> **SET PROBLEM**:
Could the lines from the start of the data through the line with "zb, xb = .765, .075" be set down exactly, with no pictures among them?

----

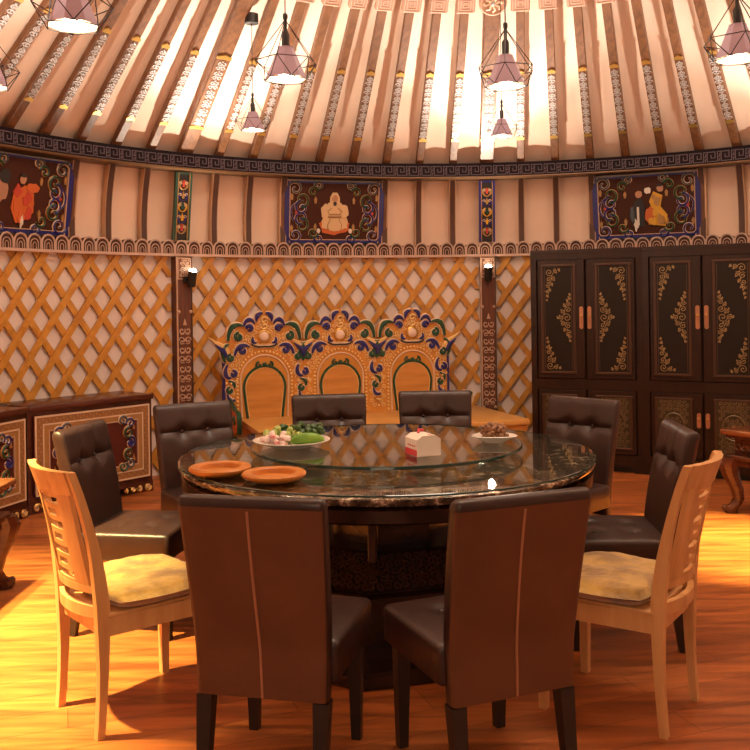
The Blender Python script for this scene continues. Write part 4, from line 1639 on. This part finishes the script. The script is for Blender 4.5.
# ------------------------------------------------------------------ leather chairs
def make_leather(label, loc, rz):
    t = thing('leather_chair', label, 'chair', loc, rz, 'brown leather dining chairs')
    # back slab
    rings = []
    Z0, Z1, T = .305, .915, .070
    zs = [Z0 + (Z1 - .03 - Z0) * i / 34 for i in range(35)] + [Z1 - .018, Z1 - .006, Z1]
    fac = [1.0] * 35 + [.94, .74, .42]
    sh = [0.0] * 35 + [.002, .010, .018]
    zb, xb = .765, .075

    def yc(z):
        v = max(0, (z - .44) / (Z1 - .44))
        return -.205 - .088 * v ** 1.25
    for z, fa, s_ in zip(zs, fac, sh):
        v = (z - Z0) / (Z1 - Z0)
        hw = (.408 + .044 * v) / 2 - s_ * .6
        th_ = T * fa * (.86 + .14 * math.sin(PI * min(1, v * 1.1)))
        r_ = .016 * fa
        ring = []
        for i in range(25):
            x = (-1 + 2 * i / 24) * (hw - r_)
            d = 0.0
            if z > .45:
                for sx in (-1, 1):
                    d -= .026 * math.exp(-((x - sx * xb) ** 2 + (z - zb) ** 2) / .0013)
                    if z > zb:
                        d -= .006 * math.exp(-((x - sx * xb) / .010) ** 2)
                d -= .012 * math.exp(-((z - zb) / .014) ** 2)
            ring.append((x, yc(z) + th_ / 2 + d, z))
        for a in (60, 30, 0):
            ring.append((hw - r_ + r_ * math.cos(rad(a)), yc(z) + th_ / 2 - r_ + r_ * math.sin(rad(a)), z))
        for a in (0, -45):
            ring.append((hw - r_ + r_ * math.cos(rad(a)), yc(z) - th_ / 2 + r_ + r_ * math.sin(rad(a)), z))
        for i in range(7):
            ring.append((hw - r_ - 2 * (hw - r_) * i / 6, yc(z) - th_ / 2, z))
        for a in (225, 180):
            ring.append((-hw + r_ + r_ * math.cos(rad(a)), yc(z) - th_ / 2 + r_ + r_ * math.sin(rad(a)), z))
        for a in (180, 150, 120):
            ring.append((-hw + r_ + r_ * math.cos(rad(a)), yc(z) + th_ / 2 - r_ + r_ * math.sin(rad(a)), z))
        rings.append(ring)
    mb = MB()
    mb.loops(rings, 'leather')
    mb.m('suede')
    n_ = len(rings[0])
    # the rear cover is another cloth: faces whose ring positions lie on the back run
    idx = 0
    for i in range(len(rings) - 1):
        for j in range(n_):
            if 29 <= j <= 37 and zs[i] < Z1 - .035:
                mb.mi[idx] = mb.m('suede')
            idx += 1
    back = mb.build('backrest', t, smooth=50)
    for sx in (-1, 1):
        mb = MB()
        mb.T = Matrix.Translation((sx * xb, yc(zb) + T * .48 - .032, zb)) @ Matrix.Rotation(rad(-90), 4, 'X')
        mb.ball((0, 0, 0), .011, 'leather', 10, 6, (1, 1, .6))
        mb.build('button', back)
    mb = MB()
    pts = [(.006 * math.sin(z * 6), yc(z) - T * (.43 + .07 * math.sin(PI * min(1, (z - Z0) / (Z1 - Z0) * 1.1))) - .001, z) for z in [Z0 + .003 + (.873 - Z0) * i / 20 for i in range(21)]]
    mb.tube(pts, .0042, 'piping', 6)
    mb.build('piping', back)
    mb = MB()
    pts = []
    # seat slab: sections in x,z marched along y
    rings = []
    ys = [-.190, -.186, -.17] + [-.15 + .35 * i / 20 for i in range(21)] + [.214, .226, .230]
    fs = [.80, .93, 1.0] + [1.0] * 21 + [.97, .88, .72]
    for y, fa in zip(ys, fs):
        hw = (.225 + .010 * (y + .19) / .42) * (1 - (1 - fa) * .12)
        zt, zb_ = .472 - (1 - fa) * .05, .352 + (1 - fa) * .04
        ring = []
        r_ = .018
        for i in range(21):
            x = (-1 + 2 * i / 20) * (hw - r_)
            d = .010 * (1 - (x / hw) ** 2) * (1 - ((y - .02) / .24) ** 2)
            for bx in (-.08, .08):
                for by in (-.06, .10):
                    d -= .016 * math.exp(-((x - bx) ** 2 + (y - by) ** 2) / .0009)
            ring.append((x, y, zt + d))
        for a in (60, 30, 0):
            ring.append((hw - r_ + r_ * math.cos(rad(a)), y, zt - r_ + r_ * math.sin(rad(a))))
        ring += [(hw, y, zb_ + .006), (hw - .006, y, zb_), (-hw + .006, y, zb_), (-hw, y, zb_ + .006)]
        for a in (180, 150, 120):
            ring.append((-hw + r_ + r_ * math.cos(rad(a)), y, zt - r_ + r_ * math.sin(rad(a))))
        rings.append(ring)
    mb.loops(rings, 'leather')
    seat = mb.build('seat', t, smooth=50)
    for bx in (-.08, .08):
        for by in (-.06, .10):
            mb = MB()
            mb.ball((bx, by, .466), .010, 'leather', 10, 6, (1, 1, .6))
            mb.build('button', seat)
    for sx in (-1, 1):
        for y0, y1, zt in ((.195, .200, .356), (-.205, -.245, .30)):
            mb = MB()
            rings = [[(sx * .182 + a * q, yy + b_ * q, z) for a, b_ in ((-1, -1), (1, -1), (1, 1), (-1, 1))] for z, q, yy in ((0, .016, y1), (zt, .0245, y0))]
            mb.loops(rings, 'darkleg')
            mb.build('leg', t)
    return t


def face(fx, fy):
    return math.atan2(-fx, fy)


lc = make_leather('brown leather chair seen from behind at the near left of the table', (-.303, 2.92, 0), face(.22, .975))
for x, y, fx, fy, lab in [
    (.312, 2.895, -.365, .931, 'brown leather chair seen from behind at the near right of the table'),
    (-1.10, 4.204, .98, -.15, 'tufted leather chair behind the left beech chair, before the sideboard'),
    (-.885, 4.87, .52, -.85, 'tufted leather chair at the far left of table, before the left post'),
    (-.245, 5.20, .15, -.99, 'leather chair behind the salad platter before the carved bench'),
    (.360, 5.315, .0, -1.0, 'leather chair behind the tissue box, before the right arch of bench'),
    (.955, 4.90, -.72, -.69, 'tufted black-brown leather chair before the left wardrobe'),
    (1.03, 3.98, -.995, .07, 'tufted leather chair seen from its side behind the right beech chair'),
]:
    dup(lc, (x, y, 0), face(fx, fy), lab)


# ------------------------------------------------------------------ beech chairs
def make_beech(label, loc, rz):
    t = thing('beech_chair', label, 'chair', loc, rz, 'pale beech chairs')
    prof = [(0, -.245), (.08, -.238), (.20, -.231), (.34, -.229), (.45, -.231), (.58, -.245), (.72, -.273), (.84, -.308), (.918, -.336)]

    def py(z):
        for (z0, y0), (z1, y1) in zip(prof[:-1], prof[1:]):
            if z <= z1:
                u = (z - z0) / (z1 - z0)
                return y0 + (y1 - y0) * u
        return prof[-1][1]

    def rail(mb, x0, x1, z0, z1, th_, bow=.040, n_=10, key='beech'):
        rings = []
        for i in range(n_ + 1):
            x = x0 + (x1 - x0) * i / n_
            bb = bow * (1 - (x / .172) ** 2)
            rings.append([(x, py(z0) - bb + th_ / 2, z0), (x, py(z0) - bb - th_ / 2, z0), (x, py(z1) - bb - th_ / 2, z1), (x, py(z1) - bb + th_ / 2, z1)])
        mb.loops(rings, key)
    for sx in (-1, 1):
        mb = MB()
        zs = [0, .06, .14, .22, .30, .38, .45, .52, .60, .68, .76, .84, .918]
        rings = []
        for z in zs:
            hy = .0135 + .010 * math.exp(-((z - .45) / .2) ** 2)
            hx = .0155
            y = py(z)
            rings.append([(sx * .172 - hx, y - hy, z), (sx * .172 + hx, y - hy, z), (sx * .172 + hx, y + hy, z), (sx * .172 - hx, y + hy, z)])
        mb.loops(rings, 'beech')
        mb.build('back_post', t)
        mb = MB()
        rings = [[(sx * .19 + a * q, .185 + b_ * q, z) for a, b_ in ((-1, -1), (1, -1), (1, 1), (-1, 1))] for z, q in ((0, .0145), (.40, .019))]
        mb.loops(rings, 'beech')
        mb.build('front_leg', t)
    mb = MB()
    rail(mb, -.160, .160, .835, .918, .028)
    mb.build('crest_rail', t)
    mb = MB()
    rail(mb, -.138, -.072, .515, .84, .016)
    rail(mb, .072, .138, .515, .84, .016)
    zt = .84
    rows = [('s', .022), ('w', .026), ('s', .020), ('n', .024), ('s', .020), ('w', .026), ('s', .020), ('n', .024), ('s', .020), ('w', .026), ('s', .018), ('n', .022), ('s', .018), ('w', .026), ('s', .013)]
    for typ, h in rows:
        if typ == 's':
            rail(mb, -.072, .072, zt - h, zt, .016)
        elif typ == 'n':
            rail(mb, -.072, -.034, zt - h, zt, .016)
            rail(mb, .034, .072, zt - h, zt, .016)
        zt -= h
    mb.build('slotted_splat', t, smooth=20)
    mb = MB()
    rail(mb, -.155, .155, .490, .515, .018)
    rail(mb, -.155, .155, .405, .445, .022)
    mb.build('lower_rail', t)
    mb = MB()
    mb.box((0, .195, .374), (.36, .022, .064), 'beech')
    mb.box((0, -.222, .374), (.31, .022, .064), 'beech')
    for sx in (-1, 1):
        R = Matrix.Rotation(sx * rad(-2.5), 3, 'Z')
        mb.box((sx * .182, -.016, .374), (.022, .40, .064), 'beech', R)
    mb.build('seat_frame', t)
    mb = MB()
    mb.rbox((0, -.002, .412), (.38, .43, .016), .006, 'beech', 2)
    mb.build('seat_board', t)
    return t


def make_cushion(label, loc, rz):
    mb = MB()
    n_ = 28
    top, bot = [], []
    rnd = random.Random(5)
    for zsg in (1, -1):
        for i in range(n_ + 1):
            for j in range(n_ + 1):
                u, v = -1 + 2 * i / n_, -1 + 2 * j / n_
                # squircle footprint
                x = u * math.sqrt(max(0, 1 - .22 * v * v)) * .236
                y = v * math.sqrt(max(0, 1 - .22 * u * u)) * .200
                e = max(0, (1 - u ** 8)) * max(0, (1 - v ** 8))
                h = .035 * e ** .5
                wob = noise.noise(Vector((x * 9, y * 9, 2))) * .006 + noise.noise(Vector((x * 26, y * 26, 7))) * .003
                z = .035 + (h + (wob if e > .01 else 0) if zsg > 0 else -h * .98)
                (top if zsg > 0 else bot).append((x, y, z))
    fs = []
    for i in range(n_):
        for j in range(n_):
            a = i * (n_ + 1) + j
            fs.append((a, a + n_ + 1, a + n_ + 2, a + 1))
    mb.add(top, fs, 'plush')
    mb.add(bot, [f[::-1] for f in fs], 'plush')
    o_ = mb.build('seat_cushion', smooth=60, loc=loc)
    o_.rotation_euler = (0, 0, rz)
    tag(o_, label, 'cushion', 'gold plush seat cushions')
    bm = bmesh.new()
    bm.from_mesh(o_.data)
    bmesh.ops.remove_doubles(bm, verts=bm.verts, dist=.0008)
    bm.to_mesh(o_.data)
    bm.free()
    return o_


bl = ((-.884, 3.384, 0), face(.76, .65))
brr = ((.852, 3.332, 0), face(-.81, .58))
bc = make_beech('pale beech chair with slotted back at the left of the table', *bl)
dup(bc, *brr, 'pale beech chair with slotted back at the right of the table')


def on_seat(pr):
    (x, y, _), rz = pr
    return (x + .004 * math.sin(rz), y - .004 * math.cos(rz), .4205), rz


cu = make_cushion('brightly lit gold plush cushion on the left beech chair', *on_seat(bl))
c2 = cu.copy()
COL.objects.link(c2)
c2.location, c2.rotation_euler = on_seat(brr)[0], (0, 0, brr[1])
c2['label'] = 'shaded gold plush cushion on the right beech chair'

----

> **RESULT**:
The Blender Python script for this scene continues. Write part 4, from line 1639 on. This part finishes the script. The script is for Blender 4.5.
# ------------------------------------------------------------------ leather chairs
def make_leather(label, loc, rz):
    t = thing('leather_chair', label, 'chair', loc, rz, 'brown leather dining chairs')
    # back slab
    rings = []
    Z0, Z1, T = .305, .915, .070
    zs = [Z0 + (Z1 - .03 - Z0) * i / 34 for i in range(35)] + [Z1 - .018, Z1 - .006, Z1]
    fac = [1.0] * 35 + [.94, .74, .42]
    sh = [0.0] * 35 + [.002, .010, .018]
    zb, xb = .765, .075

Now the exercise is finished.